LIVE REPORT: Junko At Café Oto | The Quietus

LIVE REPORT: Junko At Café Oto

Stephen Graham witnesses a great night of Japanese noise rock at Cafe Oto

London’s magnificent Café Oto has been intimately linked with Japanese underground and experimental music since the venue opened, as seen in everything from its regular residencies of Japanese artists such as Otomo Yoshihide and Keiji Haino to the name itself; Oto means sound/noise in Japanese.

This fruitful relationship currently shows no sign of abating, as attested to by this week’s concert featuring three acts from, in Oto’s words, ‘the Japanese underground’: regular Hijokaidan vocalist Junko with the French guitarist Michel Henritzi; Improv guitarist Shinichi Isohata; and solo piano accordionist À Qui Avec Gabriel.

The concert was especially well put together in terms of balance and pace. Each act provided productive contrast to the previous one, both in terms of sonic palette and level of intensity, which increased from the intimate accordion beginnings to the scrawled missives of the second act, before exploding into full-on wall noise with the Junko finale.

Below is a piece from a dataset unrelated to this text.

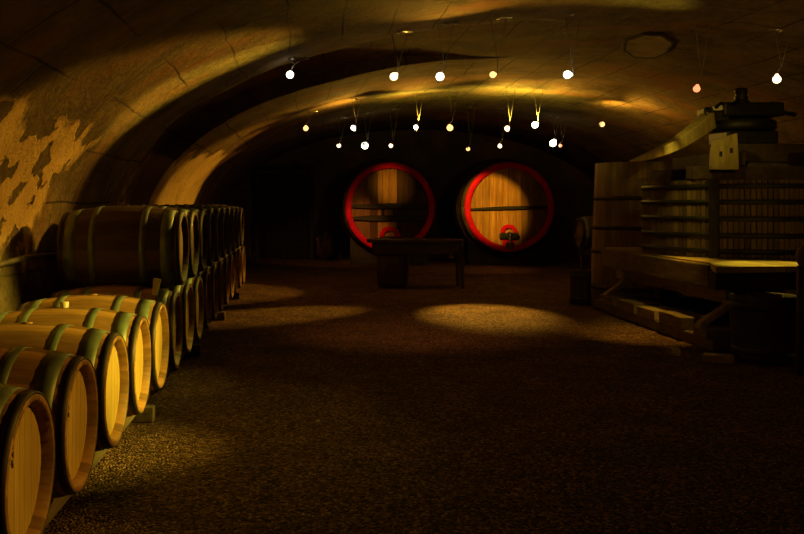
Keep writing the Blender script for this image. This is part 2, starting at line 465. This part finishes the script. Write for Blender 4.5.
for i in range(16):
    lab = L1.get(i, '%s barrel from the front in the bottom row under the upper barrels' % ORD[i])
    loc = (XR, 3.11+.7*i, ZR)
    if i == 0:
        o = row1; o.location = loc; o.rotation_euler = (0, 0, 0); tag(o, lab, None, G1)
    else:
        o = dup(row1, loc, 0, lab, G1)
    if i: o.rotation_euler = (R.uniform(-.05, .05), 0, R.uniform(-.012, .012))
    if i == 3:                                           # the one with a cream stopper
        for ch in list(o.children):
            if ch.name.startswith('bung'): bpy.data.objects.remove(ch)
        bung(.034).build('bung', M_BUNG, o, 'cream bung')
    if i in (0, 1):                                      # small stacked ink marks on the first two heads
        rr = random.Random(20+i)
        mk = MB()
        for q in range(4):
            zc = .155 - .032*q
            for s_ in range(3):
                mk.box((BL-.0435, -.085+rr.uniform(-.012, .012), zc+rr.uniform(-.009, .009)), (.0016, rr.uniform(.006, .02), rr.uniform(.006, .018)),
                       Matrix.Rotation(rr.uniform(-.9, .9), 3, 'X'), bev=0)
        mk.build('ink_mark', M_INK, o)
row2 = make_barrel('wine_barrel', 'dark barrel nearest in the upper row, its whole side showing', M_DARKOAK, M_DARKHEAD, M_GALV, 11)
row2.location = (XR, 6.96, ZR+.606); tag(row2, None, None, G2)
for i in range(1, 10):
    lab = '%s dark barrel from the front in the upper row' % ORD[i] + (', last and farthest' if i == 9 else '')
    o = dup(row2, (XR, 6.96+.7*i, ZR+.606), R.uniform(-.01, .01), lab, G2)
rk = thing('barrel_rack', 'low timber rack on the gravel carrying the whole left row of barrels', 'barrel rack')
for x in (XR-.28, XR+.28):
    m = MB(); m.box((x, 8.3, .148), (.10, 11.6, .1), t=.5); m.build('rail', M_RACK, rk)
for y in (3.4, 6.0, 8.6, 11.2, 13.6):
    m = MB(); m.box((XR, y, .044), (.80, .09, .105), t=R.random()); m.build('sleeper', M_RACK, rk)
m = MB(); m.box((0, 0, 0), (.05, .045, .12), Matrix.Rotation(.18, 3, 'Y'), t=.6, bev=.003, taper=lambda v: setattr(v.co, 'x', v.co.x*(.7 if v.co.z < 0 else 1.1)))
o = m.build('wooden_wedge', M_NEWW); tag(o, 'small pale wooden wedge standing on the sixth bottom barrel', 'wedge'); o.location = (-1.12, 6.44, .878)

# pipe on the left wall
pp = thing('wall_pipe', 'dark thin pipe running along the left stone wall behind the barrels', 'pipe')
m = MB(); m.tube([(-2.09, 2.0+.4*k, 1.08+.012*math.sin(k*1.3)) for k in range(15)], .022, 10); m.build('pipe', M_PIPE, pp)
for y in (3.2, 5.4, 7.4):
    m = MB(); m.box((-2.14, y, 1.08), (.16, .04, .05), bev=.004); m.build('bracket', M_PIPE, pp)

# ------------------------------------------------------------------ the two giant casks
FR, FB, FL = 1.075, 1.24, 2.3
def fr(t):   # t from 0 (front) to FL
    u = (t-FL/2)/(FL/2); return FB - (FB-FR)*u*u
def giant(x, label, headm, left):
    root = thing('giant_cask', label, 'cask', (x, 21.0, 1.4), 0, 'giant red rimmed casks')
    m = MB(); rr = random.Random(int(x*10))
    n = 40*3; tones = []
    for i in range(40): tones += [rr.random()]*3
    prof = [(fr(t), t) for t in [.05+ (FL-.1)*i/16 for i in range(17)]]
    m.lathe([(FR-.12, .13), (FR-.1, .051)] + prof + [(FR-.1, FL-.051), (FR-.12, FL-.13)], 'Y', n, tones=tones, wob=lambda k: -.006 if k % 3 == 0 else 0)
    m.build('cask_body', M_FOUDRE, root)
    m = MB(); planks(m, FR-.11, 12, .10, .06, .003, 'Y', seed=int(x*7), tones=[.4, .45, .38, .15, .9, 1, .95, .12, .1, .12, .05, .1] if left else [.5, .75, .55, .9, .8, .95, .7, .85, .3, .2, .15, .1]); h = m.build('cask_head', headm, root)
    m = MB(); planks(m, FR-.11, 12, FL-.10, -.06, .003, 'Y', seed=5); m.build('cask_head', M_FOUDRE, root)
    m = MB(); m.lathe([(FR-.125, .10), (FR-.135, .012), (FR-.12, 0), (FR-.005, 0), (FR+.008, .012), (FR+.012, .10), (FR-.01, .11)], 'Y', 96, t=.5, closed=True)
    m.build('red_rim', M_RED, root, 'red painted rim')
    for t in (.22, .55, 1.75, 2.08):
        m = MB(); m.lathe([(fr(t-.04)-.005, t-.04), (fr(t-.04)+.008, t-.04), (fr(t+.04)+.008, t+.04), (fr(t+.04)-.005, t+.04)], 'Y', 96, closed=True); m.build('hoop', M_IRON, root)
    def bar(z, h, half, tilt=0):
        mm = MB(); nseg = 12; rings = []
        for k in range(nseg+1):
            u = -1 + 2*k/nseg
            hh = h*(1-.55*abs(u)**2.2)/2
            zz = z + tilt*u
            rings.append([(u*half, .10, zz-hh), (u*half, .02, zz-hh*.8), (u*half, .02, zz+hh*.8), (u*half, .10, zz+hh)])
        mm.ring_loft(rings, caps=True, smooth=False); return mm.build('cross_bar', M_BARW, root)
    def arch(zc, ro, ri, name='hatch_arch'):
        mm = MB(); ks = 24; rings = []
        for k in range(ks+1):
            a = PI*k/ks
            c, s = math.cos(a), math.sin(a)
            rings.append([(ro*c, .1, zc+ro*s), (ro*c, .045, zc+ro*s), (ri*c, .045, zc+ri*s), (ri*c, .1, zc+ri*s)])
        mm.ring_loft(rings, caps=True, smooth=False); mm.build(name, M_RED, root, 'red painted arch over the hatch')
    half = FR-.14
    if left:
        bar(.02, .14, half); bar(-.27, .15, half)
        for dx in (-.17, .11):
            m = MB(); m.box((dx, .06, -.12), (.07, .06, .2)); m.build('bar_block', M_BARW, root)
        arch(-.72, .25, .15)
        m = MB(); m.box((0, .085, -.79), (.3, .04, .16)); m.box((0, .07, -.86), (.62, .05, .07)); m.build('hatch', M_BARW, root)
    else:
        bar(-.02, .085, half, .03)
        arch(-.62, .2, .115)
        m = MB(); m.box((0, .06, -.70), (.46, .1, .14), t=.4, bev=.03); m.build('hatch_bar', M_BLACK, root)
        m = MB(); m.box((0, .09, -.84), (.30, .03, .2)); m.build('hatch', M_RED, root)
        tp = MB()
        tp.tube([(0, .06, -.78), (0, -.10, -.78), (0, -.14, -.80), (0, -.15, -.92)], [.035, .035, .035, .028], 12)
        tp.tube([(0, -.06, -.78), (0, -.06, -.62)], .018, 8); tp.box((0, -.06, -.61), (.14, .025, .025))
        tp.box((0, .0, -.93), (.2, .06, .16))
        tp.build('tap', M_STEEL, root, 'metal tap')
    cr = thing('cask_cradle', ('dark timber cradle under the giant cask behind the table', 'dark timber cradle under the right giant cask with the tap')[0 if left else 1], 'cradle', (x, 21.0, 0), 0, 'cradles under the giant casks')
    for t in (.35, FL-.35):
        rr_ = max(fr(t-.09), fr(t+.09)) + .022
        w = .95; pts = [(-w, t-.09, 0), (w, t-.09, 0)]
        K = 14
        for k in range(K+1):
            u = w - 2*w*k/K
            pts.append((u, t-.09, 1.4 - math.sqrt(rr_**2-u*u)))
        m = MB(); m.prism(pts, (0, 0, 0), (0, .18, 0)); m.build('saddle', M_BARW, cr)
    for s in (-1, 1):
        m = MB(); m.box((s*.6, FL/2, .06), (.16, FL-.9, .12)); m.build('stringer', M_BARW, cr)
    return root
giant(2.01, 'left giant wooden cask with bright red rim and two dark cross bars', M_FDARK, True)
giant(4.90, 'right giant wooden cask with bright red rim, single cross bar and metal tap', M_FHEAD, False)

# tasting table before the left cask
tb = thing('tasting_table', 'long dark table standing on the gravel before the left giant cask', 'table', (1.93, 15.5, 0))
m = MB(); pts = []
for k in range(48):
    a = 2*PI*k/48; ca, sa = math.cos(a), math.sin(a)
    pts.append((.86*abs(ca)**.45*(1 if ca > 0 else -1), .38*abs(sa)**.6*(1 if sa > 0 else -1), .80))
m.prism(pts, (0, 0, 0), (0, 0, .055)); m.build('tabletop', M_TABLE, tb, bevel=.008)
m = MB(); m.box((0, 0, .70), (1.5, .58, .195)); m.build('apron', M_TABLE, tb)
m = MB(); m.lathe([(.001, .0), (.24, 0), (.27, .1), (.285, .31), (.27, .52), (.25, .62), (.001, .62)], 'Z', 40, M=Matrix.Translation((-.40, 0, 0))); m.build('pedestal', M_TABLE, tb)
for y in (-.24, .24):
    m = MB(); m.box((.80, y, .41), (.06, .06, .82)); m.build('leg', M_TABLE, tb)

st = thing('wooden_stool', 'small dim stool by back wall between barrel row and door', 'stool', (-1.42, 22.2, 0))
m = MB(); m.box((0, 0, .64), (.34, .34, .05), t=.6); m.build('seat', M_RACK, st)
for a in (-1, 1):
    for c in (-1, 1):
        m = MB(); m.tube([(.15*a, .15*c, -.005), (.12*a, .12*c, .62)], .022, 8); m.build('leg', M_RACK, st)
m = MB(); m.box((0, -.14, .2), (.26, .025, .04)); m.box((0, .14, .2), (.26, .025, .04)); m.build('stretcher', M_RACK, st)

bm = bmesh.new(); bmesh.ops.create_icosphere(bm, subdivisions=4, radius=1)
for v in bm.verts:
    p = v.co.copy(); d = 1 + .28*noise.noise(p*1.7+Vector((3, 1, 0))) + .12*noise.noise(p*4.5)
    v.co = Vector((p.x*.27*d*(1-.25*p.z), p.y*.16*d, p.z*.36*d))
zm = min(v.co.z for v in bm.verts)
for v in bm.verts: v.co.z -= zm+.03
me = bpy.data.meshes.new('broken_stone'); bm.to_mesh(me); bm.free(); me.materials.append(M_ROCK)
for p in me.polygons: p.use_smooth = True
o = bpy.data.objects.new('broken_stone', me); COL.objects.link(o); o.location = (.50, 23.35, 0)
tag(o, 'rough pale stone leaning at the back wall between door and left giant cask', 'stone')
bm = bmesh.new(); bmesh.ops.create_icosphere(bm, subdivisions=2, radius=.016)
for v in bm.verts: v.co *= 1+.2*noise.noise(v.co*90); v.co.z = v.co.z*.7
me = bpy.data.meshes.new('pebble'); bm.to_mesh(me); bm.free(); me.materials.append(M_PEB)
o = bpy.data.objects.new('pebble', me); COL.objects.link(o); o.location = (.076, 5.97, 0.0)
tag(o, 'tiny white pebble lying alone on the dark gravel floor', 'pebble')

# ------------------------------------------------------------------ old basket press on the right
pr = thing('wine_press', 'huge old wooden basket press with slatted cage on a thick timber bed', 'wine press', (5.4, 10.8, 0))
def W(x, y, z): return Vector((x-5.4, y-10.8, z))
BZ = .87
def add(mb, name, mat, label=None, bevel=0, parent=None): return mb.build(name, mat, parent or pr, label, bevel)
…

À Qui Avec Gabriel (Aki being the performer’s name, and Gabriel being the name of her instrument) opened the concert with delicacy and some grace. The performance nuzzled closely with the atmosphere in the room, where the sun was going down on a lovely early-summer Oto evening and patterns were projected onto the darkening walls through a gauze-covered lantern. À Qui’s style is eclectic, taking in everything from medieval dance forms to European-sounding folk airs, and variously-Japanese musical signifiers to skitters, breaths and silences straight from the lexicon of experimental music. Her 2010 album Itsukushimi No Ame No Naka De incorporates all of these elements, and it was no different this evening, with the opening, spare and perforated blues number outlining a typical progression from barely-there high register gestures to more sketched-in harmonies and melodies sitting closer to the bottom of the keyboard. This was followed by a Japanese-redolent number full of semitones and reedy echoes, and a more major-key trot after that. The set climaxed in intensity with the wheezing dances of the fourth number, in which the performance came closest to the kinds of sonic meditations and meanderings to which Oto is so used, before a dark-hued final number brought a lovely, warm performance to a close.

After this comparatively serene opening, the discursive, wide-scoped performance of guitarist Isohata ratcheted up the volume and intensity levels. Like the accordionist before him, Isohata’s performance was stylistically eclectic. Beginning with some leisurely, Bailey-like jagged explorations of his instrument, Isohata moved through a wide array of sounds and moods, adding small implements to the strings to create percussive sounds, playing the strings with metal, and speeding through flurries of notes. Most effective were two sections in which the guitarist bowed strings continuously whilst his left-hand sounded rising harmonic sequences, in the first place of minor chords with low strings bowed, and in the second of a minor-to-relative-major sequence with high strings bowed. On the whole, though, this sort of virtuosity, whilst impressive and exciting, came second to the wonderfully thoughtful, exploratory feel of Isohata’s approach, where a kind of tinkering experimental spirit ruled.

As noted above the atmosphere in the room on the evening of the concert was magic hour lovely. And whilst Isohata certainly played at higher volumes than À Qui, you’d be forgiven for remaining in the loll and lull established in the early stages of the show. That is certainly what myself and my companion did, to the point that I, for one, was almost completely oblivious to what was to come when I went to take my seat for the headlining performance. Not for long; suddenly, guitarist Henritzi was scratching out huge minor and chromatic distorted pitch clouds on the guitar on his lap, whilst Junko was emitting her characteristic wraith death-wail, screaming out words and sounds as if language was leaving her. Amidst this melee, Henritzi would periodically switch on an extra distortion pedal, its output at full, utterly shattering any sense of restraint or politesse in doing so. It is often said that hearing is touch at a distance, and this performance, like so many great noise performances, closed down that distance vividly; experiencing the 15 or so minutes of this sonic onslaught felt like being scrawled all over by insects. It was fabulous. If anything, following the first short dimming of the sound before what turned out to be the final wall-climax, I could have done with five or ten minutes more. However, it would be churlish to complain after hearing such a rip-roaring finale, especially in the context of what was, overall, an exciting and fascinating show.